## Directions for this task:
Using the material that follows, identify and copy each line with the string "script".

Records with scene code
....

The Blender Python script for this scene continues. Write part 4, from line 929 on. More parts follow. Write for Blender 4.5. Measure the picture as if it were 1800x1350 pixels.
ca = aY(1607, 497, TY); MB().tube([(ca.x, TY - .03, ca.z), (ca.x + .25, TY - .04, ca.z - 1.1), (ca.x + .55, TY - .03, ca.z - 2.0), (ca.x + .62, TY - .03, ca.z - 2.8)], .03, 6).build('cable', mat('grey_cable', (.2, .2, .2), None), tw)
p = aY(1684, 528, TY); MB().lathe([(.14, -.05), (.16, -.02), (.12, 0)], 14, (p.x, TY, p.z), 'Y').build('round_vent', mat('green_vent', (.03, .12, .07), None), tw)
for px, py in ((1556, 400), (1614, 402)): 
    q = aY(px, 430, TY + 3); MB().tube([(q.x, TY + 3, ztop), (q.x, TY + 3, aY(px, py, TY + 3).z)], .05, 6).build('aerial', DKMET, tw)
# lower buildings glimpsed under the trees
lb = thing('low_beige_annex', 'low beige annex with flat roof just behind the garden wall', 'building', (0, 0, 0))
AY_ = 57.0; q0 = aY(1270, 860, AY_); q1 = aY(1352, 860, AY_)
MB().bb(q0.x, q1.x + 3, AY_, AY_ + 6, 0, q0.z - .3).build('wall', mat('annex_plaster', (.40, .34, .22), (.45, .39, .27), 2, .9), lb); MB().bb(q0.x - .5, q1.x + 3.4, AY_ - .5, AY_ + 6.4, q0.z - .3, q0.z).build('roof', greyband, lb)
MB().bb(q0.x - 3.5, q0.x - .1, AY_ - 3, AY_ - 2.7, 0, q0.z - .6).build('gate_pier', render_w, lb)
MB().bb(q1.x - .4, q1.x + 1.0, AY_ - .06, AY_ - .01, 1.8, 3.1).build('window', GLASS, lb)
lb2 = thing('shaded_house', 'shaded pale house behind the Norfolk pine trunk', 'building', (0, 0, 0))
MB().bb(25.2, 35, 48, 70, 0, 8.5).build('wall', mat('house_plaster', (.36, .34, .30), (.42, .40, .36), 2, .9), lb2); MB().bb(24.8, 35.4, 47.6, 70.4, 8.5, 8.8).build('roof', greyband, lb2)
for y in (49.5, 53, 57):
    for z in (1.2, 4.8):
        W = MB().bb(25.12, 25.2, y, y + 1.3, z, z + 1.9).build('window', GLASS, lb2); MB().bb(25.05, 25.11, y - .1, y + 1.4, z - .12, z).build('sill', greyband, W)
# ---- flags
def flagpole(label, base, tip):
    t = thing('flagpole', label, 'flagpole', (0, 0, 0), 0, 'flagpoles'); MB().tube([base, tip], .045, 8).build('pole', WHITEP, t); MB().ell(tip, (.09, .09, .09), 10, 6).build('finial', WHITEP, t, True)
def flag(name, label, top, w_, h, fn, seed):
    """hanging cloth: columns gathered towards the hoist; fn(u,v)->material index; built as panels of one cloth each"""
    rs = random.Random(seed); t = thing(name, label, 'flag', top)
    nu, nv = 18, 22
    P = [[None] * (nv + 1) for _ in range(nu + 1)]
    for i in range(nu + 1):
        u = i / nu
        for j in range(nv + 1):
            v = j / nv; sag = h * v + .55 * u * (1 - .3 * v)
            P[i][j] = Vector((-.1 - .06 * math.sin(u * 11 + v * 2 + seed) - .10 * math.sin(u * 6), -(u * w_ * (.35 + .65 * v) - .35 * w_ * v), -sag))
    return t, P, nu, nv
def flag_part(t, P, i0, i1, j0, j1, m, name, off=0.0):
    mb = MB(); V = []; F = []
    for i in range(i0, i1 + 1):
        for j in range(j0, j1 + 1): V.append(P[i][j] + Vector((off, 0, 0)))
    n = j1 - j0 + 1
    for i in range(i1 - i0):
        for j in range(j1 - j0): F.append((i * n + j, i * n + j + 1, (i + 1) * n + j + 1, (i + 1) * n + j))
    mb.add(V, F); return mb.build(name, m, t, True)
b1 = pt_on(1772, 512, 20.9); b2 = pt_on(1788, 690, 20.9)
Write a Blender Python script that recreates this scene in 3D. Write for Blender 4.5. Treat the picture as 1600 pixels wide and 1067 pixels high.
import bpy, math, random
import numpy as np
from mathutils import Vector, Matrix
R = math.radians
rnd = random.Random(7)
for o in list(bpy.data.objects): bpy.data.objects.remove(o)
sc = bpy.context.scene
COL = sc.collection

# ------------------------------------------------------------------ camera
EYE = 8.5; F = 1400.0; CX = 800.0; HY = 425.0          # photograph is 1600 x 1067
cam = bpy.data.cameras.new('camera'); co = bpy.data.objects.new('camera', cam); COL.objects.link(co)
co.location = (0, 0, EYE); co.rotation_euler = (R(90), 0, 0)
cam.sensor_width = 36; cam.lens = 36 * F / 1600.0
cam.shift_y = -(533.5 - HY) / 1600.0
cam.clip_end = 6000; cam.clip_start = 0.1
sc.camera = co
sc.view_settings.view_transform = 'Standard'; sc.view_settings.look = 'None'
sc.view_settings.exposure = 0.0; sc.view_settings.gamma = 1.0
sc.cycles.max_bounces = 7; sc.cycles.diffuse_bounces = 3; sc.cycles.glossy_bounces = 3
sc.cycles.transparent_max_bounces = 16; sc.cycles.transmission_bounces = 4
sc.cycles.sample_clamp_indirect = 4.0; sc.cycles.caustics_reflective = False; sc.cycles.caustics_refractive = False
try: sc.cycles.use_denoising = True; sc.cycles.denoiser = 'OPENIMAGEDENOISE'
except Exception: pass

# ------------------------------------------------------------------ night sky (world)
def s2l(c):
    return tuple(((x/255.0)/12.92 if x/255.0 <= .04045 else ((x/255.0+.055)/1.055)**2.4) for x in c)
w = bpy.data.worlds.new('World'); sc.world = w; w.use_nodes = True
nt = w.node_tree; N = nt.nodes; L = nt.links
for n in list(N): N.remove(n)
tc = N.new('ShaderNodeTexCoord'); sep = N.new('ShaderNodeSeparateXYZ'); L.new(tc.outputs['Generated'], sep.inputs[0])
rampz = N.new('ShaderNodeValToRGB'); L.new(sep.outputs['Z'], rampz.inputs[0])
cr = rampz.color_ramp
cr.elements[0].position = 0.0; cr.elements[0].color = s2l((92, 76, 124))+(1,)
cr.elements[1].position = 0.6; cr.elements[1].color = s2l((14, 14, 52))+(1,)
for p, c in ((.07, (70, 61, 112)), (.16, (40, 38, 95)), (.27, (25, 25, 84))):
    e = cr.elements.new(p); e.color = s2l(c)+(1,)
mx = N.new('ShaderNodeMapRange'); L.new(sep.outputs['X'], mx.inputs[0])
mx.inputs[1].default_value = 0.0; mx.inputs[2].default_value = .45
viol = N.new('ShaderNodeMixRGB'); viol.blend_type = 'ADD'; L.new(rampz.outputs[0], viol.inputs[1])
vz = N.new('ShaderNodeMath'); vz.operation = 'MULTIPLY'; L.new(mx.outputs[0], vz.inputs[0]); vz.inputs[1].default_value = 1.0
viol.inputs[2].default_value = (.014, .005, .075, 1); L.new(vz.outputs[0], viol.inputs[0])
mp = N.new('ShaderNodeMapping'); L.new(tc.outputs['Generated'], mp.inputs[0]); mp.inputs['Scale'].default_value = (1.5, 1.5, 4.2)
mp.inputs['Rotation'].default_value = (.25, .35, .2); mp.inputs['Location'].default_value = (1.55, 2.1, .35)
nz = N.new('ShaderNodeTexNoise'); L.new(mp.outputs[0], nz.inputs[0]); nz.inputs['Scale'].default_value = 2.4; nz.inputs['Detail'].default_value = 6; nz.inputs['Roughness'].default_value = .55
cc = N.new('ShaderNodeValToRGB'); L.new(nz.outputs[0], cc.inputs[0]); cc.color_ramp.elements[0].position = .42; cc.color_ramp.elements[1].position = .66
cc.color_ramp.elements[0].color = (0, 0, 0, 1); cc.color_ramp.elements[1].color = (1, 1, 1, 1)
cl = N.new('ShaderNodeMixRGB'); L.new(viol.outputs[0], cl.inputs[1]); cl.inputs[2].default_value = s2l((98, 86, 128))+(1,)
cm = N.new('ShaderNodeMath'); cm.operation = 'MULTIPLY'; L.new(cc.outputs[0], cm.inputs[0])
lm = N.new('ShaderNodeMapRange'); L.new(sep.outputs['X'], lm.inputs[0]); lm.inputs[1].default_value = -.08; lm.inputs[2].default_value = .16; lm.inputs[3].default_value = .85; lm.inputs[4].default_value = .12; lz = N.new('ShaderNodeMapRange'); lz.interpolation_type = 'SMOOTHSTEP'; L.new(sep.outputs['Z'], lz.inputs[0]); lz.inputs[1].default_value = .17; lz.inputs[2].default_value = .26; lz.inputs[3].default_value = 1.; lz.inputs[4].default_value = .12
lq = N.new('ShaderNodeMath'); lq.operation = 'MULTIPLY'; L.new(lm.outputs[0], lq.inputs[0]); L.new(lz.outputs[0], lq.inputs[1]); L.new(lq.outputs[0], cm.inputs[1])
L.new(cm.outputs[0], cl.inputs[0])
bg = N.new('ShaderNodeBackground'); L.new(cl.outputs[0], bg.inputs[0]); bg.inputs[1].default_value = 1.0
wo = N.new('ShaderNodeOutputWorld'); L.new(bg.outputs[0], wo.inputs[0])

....

## Final answer:
The Blender Python script for this scene continues. Write part 4, from line 929 on. More parts follow. Write for Blender 4.5. Measure the picture as if it were 1800x1350 pixels.
Write a Blender Python script that recreates this scene in 3D. Write for Blender 4.5. Treat the picture as 1600 pixels wide and 1067 pixels high.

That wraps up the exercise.